Valley Red Line Gates to Open June 24

March 07, 2000

NORTH HOLLYWOOD — The long-awaited opening of the Metro Red Line extension from Hollywood to North Hollywood has been set for June 24, transit officials said Monday, and plans are in the works for a major arts festival to greet those who ride the subway system that weekend.

Subway stations in North Hollywood, Universal City and Hollywood/Highland will open that day as part of a 6.3-mile extension linking the San Fernando Valley with Hollywood and downtown Los Angeles.

"We've all been waiting with bated breath for years for this to happen," said Lorretta Dash, president of the Universal City/North Hollywood Chamber of Commerce. "We think it will bring many more people into the community and make it easier for people in the Valley to go downtown."

The chamber and other groups have set this year's North Hollywood International Theater and Arts Festival for the weekend of June 24 to coincide with the subway opening.

The North Hollywood extension, which includes twin tunnels through the Santa Monica Mountains, is coming in within its $1.4-billion budget and six months ahead of the deadline set by the federal government, said Marc Littman, a spokesman for the Metropolitan Transportation Authority.

All 17.4 miles of the $4.6-billion subway system linking Union Station and downtown Los Angeles with the San Fernando Valley will be in operation when the last three stations open.

In all, adding surface rail lines, the Metro Rail system will have nearly 60 miles of rail in service and 50 stations, including two light rail lines: the Blue Line from Los Angeles to Long Beach and the Green Line from Norwalk to El Segundo.

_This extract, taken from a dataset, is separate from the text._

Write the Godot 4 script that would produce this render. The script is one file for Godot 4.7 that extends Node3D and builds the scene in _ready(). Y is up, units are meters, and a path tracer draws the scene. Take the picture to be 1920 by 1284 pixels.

MTA directors have authorized late night subway service from April to September to allow riders to attend events at Staples Center, the Music Center and other venues.

The MTA also announced it will premiere its new Metro Rapid bus system on June 24, sending special buses along Ventura Boulevard in the Valley and Wilshire Boulevard to help commuters and others connect with the subway system.

To distinguish the service from its regular buses, the specially painted red and white Rapid buses will feature fewer stops and special equipment to extend green lights to speed the movement of the natural-gas powered vehicles.